● **What is expected**
Return verbatim everything from the first line through the line that contains "sc.camera = cam", and stop there.

● **Given material**
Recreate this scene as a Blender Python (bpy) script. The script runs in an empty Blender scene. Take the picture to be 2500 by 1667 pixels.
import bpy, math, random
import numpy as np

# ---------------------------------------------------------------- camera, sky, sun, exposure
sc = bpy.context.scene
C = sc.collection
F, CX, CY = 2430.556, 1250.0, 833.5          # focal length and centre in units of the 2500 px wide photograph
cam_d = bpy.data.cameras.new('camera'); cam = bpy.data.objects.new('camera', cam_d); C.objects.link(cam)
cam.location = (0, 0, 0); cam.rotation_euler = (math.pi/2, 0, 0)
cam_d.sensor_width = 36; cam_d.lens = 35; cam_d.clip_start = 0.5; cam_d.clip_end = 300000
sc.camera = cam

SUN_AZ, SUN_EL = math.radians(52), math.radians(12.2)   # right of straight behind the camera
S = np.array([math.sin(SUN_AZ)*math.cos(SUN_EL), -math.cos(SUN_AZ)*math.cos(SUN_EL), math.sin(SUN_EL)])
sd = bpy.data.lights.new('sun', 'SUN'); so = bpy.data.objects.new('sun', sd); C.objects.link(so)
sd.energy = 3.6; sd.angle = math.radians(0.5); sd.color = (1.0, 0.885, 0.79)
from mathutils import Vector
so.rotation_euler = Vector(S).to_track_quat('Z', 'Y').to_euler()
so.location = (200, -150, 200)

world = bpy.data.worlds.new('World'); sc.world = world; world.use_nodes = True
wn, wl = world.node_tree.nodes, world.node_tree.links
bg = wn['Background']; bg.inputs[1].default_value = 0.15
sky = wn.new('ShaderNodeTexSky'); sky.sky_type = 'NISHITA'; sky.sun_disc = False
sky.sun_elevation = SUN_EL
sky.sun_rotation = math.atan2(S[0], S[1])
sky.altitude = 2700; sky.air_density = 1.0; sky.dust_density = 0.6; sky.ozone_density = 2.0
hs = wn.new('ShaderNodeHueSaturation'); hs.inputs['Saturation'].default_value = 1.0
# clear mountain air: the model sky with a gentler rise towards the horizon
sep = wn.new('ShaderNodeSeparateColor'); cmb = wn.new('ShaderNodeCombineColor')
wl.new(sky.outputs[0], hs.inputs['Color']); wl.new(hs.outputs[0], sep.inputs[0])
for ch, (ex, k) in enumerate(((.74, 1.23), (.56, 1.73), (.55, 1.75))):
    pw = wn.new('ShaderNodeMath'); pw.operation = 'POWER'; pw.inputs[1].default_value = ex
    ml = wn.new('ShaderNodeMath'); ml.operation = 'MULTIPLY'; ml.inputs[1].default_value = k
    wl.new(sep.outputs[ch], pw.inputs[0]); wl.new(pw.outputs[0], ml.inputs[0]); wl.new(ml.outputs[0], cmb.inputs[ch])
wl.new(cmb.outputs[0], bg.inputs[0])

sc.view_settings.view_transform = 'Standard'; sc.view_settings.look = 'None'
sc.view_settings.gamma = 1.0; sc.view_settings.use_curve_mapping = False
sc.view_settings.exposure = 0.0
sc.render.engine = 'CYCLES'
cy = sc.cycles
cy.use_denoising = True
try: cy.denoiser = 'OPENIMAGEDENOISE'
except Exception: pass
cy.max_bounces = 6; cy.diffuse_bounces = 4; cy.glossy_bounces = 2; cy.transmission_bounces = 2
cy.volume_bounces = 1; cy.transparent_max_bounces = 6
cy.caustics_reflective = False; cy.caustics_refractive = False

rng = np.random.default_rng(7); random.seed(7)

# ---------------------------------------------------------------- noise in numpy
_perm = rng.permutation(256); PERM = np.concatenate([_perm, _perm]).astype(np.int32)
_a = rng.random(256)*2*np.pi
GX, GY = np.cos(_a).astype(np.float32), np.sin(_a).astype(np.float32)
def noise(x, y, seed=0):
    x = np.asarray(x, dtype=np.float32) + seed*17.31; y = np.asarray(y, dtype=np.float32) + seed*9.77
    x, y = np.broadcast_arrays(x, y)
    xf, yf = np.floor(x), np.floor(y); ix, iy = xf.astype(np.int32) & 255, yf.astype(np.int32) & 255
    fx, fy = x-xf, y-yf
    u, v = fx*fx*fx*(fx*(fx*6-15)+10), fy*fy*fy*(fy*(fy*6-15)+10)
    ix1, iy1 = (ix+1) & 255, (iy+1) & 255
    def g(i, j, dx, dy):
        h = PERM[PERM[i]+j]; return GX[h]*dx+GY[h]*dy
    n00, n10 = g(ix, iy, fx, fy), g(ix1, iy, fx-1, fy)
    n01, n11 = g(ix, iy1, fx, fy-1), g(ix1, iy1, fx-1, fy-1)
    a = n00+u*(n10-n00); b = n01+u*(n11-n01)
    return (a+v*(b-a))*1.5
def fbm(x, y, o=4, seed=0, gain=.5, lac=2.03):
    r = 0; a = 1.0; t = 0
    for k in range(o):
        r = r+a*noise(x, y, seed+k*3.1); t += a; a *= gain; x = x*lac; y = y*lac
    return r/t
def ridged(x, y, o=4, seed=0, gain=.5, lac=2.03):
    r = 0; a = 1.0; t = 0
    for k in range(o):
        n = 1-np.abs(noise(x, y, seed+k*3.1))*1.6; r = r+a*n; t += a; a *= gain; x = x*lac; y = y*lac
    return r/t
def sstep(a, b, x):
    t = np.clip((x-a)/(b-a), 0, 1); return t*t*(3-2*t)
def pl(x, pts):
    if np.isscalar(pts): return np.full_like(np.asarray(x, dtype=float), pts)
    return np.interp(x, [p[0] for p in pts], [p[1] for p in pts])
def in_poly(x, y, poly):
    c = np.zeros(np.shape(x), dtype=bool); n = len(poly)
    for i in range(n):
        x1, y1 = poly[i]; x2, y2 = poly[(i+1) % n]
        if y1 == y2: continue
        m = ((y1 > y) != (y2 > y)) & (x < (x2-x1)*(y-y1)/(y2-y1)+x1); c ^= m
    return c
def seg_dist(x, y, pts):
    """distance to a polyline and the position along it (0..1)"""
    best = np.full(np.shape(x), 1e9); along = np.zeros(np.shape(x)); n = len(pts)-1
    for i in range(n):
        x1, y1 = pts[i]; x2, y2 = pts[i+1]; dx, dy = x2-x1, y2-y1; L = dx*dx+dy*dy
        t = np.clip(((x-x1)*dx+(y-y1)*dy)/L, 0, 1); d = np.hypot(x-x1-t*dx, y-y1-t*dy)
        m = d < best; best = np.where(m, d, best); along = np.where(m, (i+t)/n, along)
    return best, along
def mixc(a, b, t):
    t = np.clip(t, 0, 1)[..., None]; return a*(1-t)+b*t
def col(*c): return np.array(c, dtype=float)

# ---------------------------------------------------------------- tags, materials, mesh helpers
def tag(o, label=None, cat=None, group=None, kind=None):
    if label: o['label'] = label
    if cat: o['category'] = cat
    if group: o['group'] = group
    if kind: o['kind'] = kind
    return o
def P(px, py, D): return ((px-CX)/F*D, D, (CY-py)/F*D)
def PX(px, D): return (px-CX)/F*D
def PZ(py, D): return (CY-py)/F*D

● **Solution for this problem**
Recreate this scene as a Blender Python (bpy) script. The script runs in an empty Blender scene. Take the picture to be 2500 by 1667 pixels.
import bpy, math, random
import numpy as np

# ---------------------------------------------------------------- camera, sky, sun, exposure
sc = bpy.context.scene
C = sc.collection
F, CX, CY = 2430.556, 1250.0, 833.5          # focal length and centre in units of the 2500 px wide photograph
cam_d = bpy.data.cameras.new('camera'); cam = bpy.data.objects.new('camera', cam_d); C.objects.link(cam)
cam.location = (0, 0, 0); cam.rotation_euler = (math.pi/2, 0, 0)
cam_d.sensor_width = 36; cam_d.lens = 35; cam_d.clip_start = 0.5; cam_d.clip_end = 300000
sc.camera = cam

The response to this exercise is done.